WHAT THIS TASK INVOLVES:
Please return the full listing below without altering anything.

DATA EXTRACT:
━━━━━━━━━━━━━━━━━━━━━━━━━━━━━━

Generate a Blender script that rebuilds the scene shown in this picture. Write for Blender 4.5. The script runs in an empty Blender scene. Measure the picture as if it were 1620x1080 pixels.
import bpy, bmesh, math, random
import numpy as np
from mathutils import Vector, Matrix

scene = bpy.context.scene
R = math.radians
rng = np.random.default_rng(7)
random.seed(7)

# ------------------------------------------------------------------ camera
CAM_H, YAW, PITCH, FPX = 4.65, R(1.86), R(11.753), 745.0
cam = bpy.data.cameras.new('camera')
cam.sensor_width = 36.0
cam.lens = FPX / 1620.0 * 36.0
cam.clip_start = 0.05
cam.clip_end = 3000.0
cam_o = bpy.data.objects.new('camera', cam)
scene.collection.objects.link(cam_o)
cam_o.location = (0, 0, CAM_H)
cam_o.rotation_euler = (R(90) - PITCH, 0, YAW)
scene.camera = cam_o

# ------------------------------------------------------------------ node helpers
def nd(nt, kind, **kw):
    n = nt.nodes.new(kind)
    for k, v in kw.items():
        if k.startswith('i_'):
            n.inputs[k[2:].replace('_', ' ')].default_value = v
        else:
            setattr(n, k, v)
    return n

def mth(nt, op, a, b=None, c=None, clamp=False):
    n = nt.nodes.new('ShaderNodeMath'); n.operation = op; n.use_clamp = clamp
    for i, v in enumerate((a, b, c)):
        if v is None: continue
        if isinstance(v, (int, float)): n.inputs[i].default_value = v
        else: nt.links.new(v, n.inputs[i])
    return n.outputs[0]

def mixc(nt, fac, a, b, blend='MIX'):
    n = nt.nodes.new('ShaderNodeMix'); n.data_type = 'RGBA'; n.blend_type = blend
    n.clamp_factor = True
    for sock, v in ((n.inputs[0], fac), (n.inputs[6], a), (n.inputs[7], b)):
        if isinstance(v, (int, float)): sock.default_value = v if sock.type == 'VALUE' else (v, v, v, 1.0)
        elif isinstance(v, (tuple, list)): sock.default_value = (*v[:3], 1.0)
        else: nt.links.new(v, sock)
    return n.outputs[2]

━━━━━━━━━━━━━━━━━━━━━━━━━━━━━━

COMPLETE RESPONSE:
Generate a Blender script that rebuilds the scene shown in this picture. Write for Blender 4.5. The script runs in an empty Blender scene. Measure the picture as if it were 1620x1080 pixels.
import bpy, bmesh, math, random
import numpy as np
from mathutils import Vector, Matrix

scene = bpy.context.scene
R = math.radians
rng = np.random.default_rng(7)
random.seed(7)

# ------------------------------------------------------------------ camera
CAM_H, YAW, PITCH, FPX = 4.65, R(1.86), R(11.753), 745.0
cam = bpy.data.cameras.new('camera')
cam.sensor_width = 36.0
cam.lens = FPX / 1620.0 * 36.0
cam.clip_start = 0.05
cam.clip_end = 3000.0
cam_o = bpy.data.objects.new('camera', cam)
scene.collection.objects.link(cam_o)
cam_o.location = (0, 0, CAM_H)
cam_o.rotation_euler = (R(90) - PITCH, 0, YAW)
scene.camera = cam_o

# ------------------------------------------------------------------ node helpers
def nd(nt, kind, **kw):
    n = nt.nodes.new(kind)
    for k, v in kw.items():
        if k.startswith('i_'):
            n.inputs[k[2:].replace('_', ' ')].default_value = v
        else:
            setattr(n, k, v)
    return n

def mth(nt, op, a, b=None, c=None, clamp=False):
    n = nt.nodes.new('ShaderNodeMath'); n.operation = op; n.use_clamp = clamp
    for i, v in enumerate((a, b, c)):
        if v is None: continue
        if isinstance(v, (int, float)): n.inputs[i].default_value = v
        else: nt.links.new(v, n.inputs[i])
    return n.outputs[0]

def mixc(nt, fac, a, b, blend='MIX'):
    n = nt.nodes.new('ShaderNodeMix'); n.data_type = 'RGBA'; n.blend_type = blend
    n.clamp_factor = True
    for sock, v in ((n.inputs[0], fac), (n.inputs[6], a), (n.inputs[7], b)):
        if isinstance(v, (int, float)): sock.default_value = v if sock.type == 'VALUE' else (v, v, v, 1.0)
        elif isinstance(v, (tuple, list)): sock.default_value = (*v[:3], 1.0)
        else: nt.links.new(v, sock)
    return n.outputs[2]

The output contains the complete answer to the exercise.